Rojava’da ortaya çıkan model “Demokratik Özerklik” sistemi idi. Demokratik ulus bir ruh ise, demokratik özerklik de bedendir. Demokratik özerklik demokratik ulus inşasının ete kemiğe bürünmüş halidir, onun somutlaşmış bedenleşmiş halidir.
Bu devrim başlangıcı ile açıkça dendi: İktidarların kaynağı halktır, halk iktidarın sahibidir, seçimle belirlediği kurumları ve meclisleri aracılığıyla yönetimini sağlar. Demokratik Özerk Yönetimler’in Toplumsal Sözleşmesi’nin dışında kalan yönetimlerin hiçbiri meşru değildir burada. Demokrasi temeli üzerinde kurulmuş olan meclis ve yürütme kurullarının kaynağı halktır. Bunların tek elde veya zümrede toplanması kabul edilemez.
Rojava devrimi radikal demokrasi devrimidir. Çünkü, Rojava’da toplumun kendi öz örgütlenmelerini gönüllülük ve dayanışma esasıyla yerelden ilmek ilmek ördüğü bir doğrudan demokrasi deneyimi hayata geçti. Toplumsal hayatın her alanı, toplumun tüm kesimlerinin katılımıyla komünal espri temelinde örgütlendi. Halkın kurduğu gönüllü ihtisas komisyonları hayatın her alanını radikal demokratik bir biçimde dönüştürdü ve böylece 21’inci yüzyılın demokratik alternatifi Rojava’da ete kemiğe büründü.
Rojava Devrimi şüphesiz en anlamlı Kadın devrimlerinden biridir. Toplumsal yaşamın tüm alanlarında kadınlar yer aldı. İtiraz, yıkım ve inşa süreçlerinin hepsinde kadınlar var oldu. Hem BAAS rejiminin tasfiyesinde hem de komünal demokrasinin inşasının her düzeyinde kadınlar sürecin asli unsuru oldular.
Dicle ve Fırat nehirlerinin geçişine ev sahipliği yapan Rojava’da Kürtler, Asurîler, Süryanîler, Araplar ve Ermenilerle Çeçenler kantonları halkların bahçesine ve yaşam alanlarına çevirdi.
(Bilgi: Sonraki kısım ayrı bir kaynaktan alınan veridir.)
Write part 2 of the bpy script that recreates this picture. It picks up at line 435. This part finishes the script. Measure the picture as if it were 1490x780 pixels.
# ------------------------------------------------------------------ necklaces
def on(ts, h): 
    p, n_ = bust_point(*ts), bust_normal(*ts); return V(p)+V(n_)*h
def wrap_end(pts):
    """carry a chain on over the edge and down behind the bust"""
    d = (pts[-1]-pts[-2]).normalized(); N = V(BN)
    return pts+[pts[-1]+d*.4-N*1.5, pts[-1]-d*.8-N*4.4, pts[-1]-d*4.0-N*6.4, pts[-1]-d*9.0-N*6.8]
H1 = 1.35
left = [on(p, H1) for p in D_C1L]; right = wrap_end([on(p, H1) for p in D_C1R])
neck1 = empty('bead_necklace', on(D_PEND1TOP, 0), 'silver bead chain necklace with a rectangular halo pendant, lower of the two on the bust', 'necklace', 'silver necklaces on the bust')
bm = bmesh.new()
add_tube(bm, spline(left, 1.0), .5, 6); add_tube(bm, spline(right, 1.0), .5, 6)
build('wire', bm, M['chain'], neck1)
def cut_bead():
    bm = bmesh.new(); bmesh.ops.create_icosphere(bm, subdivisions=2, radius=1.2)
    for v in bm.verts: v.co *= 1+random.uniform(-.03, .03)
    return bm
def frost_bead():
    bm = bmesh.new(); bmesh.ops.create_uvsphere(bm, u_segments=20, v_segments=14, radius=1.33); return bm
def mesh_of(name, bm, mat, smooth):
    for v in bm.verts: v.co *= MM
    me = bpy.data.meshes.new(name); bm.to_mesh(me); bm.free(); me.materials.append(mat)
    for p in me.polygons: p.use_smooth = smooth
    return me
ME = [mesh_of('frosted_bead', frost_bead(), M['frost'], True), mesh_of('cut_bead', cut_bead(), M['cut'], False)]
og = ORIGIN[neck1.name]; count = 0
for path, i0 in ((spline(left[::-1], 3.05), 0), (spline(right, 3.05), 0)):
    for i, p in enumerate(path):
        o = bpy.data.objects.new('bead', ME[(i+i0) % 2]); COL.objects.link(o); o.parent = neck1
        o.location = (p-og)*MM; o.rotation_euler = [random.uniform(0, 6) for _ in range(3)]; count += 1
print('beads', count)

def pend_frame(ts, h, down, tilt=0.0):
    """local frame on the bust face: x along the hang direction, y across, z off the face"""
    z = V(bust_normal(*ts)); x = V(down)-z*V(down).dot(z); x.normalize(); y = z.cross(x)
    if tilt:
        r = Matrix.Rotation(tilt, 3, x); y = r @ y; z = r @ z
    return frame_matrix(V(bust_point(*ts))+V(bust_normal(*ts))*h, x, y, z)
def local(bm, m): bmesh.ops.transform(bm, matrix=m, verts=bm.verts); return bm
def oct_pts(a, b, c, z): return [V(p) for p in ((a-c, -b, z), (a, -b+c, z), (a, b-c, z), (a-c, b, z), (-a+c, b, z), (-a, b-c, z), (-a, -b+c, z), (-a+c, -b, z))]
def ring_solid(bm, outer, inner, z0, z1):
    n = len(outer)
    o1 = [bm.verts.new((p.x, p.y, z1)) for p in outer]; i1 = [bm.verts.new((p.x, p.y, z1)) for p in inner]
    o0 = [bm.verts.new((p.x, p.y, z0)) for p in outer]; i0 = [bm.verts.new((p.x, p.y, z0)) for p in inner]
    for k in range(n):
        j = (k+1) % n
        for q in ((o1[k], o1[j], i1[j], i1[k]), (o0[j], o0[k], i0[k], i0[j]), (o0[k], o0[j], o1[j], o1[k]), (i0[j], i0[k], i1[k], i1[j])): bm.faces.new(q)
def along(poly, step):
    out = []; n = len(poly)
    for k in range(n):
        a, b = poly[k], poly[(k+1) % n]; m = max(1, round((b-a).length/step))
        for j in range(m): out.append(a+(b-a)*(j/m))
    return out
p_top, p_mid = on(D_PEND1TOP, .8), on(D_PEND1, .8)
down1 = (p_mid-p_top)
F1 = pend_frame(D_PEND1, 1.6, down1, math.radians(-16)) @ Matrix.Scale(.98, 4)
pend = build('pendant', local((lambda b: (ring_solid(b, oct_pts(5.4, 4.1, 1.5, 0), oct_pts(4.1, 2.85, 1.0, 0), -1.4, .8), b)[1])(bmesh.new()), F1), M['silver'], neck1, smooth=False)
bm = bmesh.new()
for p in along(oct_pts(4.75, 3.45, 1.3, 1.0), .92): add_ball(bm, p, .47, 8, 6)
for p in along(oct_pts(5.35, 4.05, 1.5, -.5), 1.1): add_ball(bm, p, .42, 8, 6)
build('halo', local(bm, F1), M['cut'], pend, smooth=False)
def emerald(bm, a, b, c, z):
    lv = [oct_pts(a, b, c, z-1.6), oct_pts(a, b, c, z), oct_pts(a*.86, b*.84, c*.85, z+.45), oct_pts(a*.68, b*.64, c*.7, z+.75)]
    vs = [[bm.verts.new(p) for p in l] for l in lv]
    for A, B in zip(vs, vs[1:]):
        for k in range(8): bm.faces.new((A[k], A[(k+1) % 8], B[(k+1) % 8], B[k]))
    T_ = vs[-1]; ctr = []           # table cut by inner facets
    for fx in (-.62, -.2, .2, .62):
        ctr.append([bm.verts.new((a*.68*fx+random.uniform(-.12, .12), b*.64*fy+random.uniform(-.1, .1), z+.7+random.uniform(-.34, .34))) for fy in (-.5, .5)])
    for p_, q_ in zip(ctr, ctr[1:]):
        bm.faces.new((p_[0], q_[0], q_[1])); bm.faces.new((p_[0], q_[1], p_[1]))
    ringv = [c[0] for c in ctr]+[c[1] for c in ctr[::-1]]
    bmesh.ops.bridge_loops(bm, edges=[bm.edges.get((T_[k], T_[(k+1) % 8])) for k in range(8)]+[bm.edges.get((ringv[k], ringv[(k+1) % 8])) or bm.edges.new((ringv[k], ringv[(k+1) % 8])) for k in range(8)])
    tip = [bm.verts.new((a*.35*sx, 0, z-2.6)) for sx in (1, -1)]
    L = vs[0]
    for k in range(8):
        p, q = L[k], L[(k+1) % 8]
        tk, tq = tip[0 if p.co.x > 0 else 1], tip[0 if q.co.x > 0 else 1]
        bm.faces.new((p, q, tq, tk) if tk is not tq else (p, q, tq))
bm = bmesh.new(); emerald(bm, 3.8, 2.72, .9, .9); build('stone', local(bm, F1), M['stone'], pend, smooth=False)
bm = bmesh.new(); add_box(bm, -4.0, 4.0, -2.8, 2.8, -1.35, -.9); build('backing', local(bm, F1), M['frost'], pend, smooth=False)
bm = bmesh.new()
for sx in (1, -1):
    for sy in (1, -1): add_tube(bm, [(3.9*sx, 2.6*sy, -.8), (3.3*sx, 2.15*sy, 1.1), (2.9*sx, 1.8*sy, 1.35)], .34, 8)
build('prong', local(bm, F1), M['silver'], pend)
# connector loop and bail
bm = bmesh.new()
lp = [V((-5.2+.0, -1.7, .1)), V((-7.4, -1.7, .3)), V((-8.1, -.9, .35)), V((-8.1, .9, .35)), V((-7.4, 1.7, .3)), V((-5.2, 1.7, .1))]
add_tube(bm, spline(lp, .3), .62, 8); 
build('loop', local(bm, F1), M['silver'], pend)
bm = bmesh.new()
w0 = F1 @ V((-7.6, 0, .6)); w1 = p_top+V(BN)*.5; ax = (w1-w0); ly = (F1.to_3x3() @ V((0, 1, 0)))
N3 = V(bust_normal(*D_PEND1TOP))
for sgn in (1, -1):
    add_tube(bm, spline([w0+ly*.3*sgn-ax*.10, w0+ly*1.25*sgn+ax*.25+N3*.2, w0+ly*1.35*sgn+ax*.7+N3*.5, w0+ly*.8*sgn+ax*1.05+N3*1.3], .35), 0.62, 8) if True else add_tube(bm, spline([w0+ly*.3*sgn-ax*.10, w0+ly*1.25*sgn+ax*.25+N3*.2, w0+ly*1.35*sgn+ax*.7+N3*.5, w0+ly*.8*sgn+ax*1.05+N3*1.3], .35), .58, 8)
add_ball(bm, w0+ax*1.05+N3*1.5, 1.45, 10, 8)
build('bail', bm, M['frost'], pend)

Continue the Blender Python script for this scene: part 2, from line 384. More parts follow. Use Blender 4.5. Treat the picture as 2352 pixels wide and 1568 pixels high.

Ne var ki; kurdukları sistem deklare edildiği günden bu yana saldırılara maruz kaldı, kalmaya devam ediyor.
Rojava Devrimi, ilanından 6 ayılı geride bırakırken bugün dünyanın dört bir yanını oraya çeken ve demokrasiye, başka bir yaşam mücadelesine ve alternatif direnişlere inanan herkesi hala heyecanlandıran büyük bir insanlık mirasına dönüştü.